The Kaska Land Guardians and Their Future Indigenous Protected and Conserved Area.
The Narwhal | 2019 | Words by Sarah Cox
The guardians are the Kaska’s eyes and ears on the ground, keeping an eye on land use in the ancestral territory of the Kaska Dena people and using traditional knowledge and science to monitor everything from wildlife health to water quality.
Porter pulls up his 18-foot aluminum boat on a rocky shore in front of the smoke. It’s just upstream from the banks of the Red River where his family used to arrive, laden with beaver pelts, in two 30-foot rafts his father had lashed together from freshly cut spruce.
From the rivers’ confluence, the family would follow an ancestral trail back to Lower Post, a traditional riverside meeting place that is home to the Daylu Dena Council, representing one of B.C.’s three Kaska Dena communities.
Only steps away from the boat, hidden by a fringe of trees, is a half-burned hunting camp.

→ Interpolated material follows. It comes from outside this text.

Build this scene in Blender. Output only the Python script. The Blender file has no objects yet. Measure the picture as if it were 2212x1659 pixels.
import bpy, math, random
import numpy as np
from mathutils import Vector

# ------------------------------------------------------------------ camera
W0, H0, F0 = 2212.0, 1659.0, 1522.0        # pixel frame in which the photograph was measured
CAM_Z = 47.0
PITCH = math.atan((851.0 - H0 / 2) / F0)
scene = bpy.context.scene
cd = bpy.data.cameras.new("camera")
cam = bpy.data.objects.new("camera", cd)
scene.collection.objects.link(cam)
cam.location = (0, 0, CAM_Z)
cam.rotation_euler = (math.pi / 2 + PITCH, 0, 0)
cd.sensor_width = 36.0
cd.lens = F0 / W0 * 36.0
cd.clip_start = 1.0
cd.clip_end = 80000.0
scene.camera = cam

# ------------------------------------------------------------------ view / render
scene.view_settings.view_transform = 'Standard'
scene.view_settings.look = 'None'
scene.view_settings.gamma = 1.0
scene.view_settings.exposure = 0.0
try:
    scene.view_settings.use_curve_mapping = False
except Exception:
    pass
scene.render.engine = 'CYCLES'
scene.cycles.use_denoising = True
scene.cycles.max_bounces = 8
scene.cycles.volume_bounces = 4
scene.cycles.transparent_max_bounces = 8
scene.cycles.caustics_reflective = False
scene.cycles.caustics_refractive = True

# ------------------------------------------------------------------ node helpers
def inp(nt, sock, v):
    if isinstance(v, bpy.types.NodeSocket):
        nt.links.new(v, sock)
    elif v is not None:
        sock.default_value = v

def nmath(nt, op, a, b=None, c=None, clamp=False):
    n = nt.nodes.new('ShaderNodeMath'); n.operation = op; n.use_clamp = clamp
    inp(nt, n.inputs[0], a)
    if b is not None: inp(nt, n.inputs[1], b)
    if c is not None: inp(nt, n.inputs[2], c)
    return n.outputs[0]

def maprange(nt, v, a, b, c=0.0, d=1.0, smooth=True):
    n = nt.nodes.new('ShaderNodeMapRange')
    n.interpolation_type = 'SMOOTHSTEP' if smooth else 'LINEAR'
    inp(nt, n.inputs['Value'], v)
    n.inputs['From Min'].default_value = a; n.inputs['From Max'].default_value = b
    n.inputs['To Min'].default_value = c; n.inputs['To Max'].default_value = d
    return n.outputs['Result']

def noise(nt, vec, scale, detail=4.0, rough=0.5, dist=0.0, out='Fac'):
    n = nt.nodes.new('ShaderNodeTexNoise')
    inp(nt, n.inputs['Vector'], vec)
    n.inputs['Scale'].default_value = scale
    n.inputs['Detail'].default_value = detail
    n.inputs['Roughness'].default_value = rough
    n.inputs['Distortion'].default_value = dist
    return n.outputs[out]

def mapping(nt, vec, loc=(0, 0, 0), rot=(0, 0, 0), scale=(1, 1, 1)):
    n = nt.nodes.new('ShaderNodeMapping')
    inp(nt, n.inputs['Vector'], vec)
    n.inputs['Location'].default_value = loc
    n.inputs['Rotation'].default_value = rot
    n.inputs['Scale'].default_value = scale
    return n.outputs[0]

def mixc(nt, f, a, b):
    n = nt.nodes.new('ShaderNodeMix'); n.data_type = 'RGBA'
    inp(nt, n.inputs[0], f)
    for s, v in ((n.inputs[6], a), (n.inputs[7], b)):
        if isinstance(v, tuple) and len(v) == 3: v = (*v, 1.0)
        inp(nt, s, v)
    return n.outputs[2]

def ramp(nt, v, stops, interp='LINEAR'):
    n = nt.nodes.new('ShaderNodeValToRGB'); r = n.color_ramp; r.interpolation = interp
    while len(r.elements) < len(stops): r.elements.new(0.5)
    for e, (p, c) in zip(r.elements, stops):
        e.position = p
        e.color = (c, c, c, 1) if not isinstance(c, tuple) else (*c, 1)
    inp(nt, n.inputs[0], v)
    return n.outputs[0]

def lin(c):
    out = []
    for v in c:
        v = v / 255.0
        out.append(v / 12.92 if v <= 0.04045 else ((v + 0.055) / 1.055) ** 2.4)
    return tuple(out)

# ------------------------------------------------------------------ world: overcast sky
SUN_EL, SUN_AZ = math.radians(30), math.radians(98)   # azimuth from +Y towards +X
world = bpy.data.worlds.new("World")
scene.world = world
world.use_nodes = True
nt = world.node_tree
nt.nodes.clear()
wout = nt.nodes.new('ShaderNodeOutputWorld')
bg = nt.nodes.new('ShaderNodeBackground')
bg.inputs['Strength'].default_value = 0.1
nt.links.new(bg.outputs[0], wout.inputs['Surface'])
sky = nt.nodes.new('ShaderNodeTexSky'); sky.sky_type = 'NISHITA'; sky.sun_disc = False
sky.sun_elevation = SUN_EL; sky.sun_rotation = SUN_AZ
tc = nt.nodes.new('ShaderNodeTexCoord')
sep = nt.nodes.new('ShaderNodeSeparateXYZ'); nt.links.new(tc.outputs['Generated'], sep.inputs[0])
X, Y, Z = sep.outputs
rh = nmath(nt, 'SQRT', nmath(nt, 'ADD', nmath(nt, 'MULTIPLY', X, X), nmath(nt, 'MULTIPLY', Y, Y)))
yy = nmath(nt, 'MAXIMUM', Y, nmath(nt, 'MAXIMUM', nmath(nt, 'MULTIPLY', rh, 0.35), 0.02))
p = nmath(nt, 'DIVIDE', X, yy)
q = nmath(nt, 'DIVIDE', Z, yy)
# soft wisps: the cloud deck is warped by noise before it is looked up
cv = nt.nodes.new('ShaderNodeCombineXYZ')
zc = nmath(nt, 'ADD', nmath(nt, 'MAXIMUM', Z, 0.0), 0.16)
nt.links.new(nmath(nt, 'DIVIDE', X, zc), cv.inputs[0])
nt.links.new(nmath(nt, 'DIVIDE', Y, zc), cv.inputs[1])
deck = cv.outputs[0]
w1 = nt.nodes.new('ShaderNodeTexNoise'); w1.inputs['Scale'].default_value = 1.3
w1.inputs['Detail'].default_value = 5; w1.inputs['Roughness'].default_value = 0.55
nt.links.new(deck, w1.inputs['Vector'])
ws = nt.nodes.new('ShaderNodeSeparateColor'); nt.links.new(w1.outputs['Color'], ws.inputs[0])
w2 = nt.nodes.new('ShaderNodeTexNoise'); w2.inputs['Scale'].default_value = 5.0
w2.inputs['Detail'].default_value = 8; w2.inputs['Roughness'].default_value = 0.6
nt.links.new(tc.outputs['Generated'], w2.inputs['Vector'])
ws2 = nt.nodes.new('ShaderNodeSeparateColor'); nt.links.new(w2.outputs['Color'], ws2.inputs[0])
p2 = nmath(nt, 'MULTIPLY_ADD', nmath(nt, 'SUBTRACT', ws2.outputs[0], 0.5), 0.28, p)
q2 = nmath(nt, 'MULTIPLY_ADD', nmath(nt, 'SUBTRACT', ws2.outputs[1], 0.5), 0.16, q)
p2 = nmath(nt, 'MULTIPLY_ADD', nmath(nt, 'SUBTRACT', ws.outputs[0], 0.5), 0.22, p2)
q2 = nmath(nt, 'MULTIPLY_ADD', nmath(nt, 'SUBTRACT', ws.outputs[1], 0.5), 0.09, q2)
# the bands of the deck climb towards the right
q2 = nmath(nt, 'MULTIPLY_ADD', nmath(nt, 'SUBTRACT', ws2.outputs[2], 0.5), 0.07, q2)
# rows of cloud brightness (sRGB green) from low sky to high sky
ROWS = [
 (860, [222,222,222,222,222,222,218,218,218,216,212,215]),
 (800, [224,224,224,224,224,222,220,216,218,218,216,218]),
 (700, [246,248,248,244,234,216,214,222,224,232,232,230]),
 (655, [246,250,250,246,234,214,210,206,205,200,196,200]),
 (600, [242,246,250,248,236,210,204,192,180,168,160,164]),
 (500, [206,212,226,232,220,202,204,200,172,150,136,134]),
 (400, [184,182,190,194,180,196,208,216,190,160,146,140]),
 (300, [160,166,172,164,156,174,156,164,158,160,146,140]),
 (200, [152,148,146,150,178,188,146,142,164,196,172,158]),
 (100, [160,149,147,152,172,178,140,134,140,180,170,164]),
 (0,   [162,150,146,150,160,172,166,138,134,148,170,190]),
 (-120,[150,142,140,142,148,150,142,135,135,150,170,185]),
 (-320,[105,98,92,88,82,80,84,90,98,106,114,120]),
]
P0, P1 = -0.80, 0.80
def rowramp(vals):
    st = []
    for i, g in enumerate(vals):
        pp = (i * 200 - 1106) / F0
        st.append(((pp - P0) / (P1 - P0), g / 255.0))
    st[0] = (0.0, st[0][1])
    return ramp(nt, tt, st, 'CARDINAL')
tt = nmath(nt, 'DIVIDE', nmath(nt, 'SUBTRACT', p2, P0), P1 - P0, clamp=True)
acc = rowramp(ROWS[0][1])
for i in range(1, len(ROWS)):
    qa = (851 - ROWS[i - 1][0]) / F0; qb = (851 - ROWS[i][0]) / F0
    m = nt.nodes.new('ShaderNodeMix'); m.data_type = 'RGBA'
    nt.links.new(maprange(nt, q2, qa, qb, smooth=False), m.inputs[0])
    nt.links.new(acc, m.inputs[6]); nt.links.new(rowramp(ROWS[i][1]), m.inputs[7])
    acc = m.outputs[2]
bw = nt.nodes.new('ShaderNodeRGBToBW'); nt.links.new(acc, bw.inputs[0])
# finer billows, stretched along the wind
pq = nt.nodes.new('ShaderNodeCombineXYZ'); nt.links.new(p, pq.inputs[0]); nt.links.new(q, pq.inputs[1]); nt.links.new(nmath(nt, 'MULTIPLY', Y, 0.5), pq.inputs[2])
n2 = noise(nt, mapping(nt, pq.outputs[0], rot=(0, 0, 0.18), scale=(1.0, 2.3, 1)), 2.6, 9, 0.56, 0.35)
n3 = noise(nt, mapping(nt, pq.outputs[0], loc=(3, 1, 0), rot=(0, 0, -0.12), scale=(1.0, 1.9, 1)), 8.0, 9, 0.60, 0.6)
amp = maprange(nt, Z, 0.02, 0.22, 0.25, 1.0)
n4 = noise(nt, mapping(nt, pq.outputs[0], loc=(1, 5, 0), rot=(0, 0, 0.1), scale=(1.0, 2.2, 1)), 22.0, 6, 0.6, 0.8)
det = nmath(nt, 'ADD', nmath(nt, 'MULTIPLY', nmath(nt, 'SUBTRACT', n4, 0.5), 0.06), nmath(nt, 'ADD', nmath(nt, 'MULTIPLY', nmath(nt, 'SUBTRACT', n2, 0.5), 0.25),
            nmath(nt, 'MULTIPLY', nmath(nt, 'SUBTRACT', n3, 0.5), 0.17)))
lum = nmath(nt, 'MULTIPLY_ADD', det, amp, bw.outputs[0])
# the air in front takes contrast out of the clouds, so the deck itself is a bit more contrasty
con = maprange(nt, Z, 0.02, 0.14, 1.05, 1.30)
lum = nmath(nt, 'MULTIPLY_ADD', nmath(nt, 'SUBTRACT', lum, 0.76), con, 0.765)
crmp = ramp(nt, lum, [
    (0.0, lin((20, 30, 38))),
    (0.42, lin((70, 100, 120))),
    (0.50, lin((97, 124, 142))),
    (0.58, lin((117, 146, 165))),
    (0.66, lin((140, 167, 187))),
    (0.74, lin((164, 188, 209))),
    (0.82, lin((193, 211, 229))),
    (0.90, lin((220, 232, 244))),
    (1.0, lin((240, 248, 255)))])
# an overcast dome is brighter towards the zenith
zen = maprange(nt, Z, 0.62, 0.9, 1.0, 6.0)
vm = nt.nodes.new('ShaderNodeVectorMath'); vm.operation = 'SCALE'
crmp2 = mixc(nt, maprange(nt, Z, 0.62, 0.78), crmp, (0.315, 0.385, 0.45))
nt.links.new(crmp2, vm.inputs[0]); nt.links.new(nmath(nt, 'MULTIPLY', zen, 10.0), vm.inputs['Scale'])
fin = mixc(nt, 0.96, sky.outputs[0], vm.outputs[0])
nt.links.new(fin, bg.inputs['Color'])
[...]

Pockets of flames pop up here and there. Spruce trees stand tall and surprisingly green above their scorched trucks, ready to topple in a wind without most of their roots. The warm air mists with grit and ash.
Tanya Ball taps a cell phone app, used by the land guardians to monitor land use and flag environmental concerns, to mark the fire’s GPS coordinates. She takes photographs to send to BC Wildfire Services.
“It’s been smouldering for a while and all of these trees are danger trees now,” observes Ball.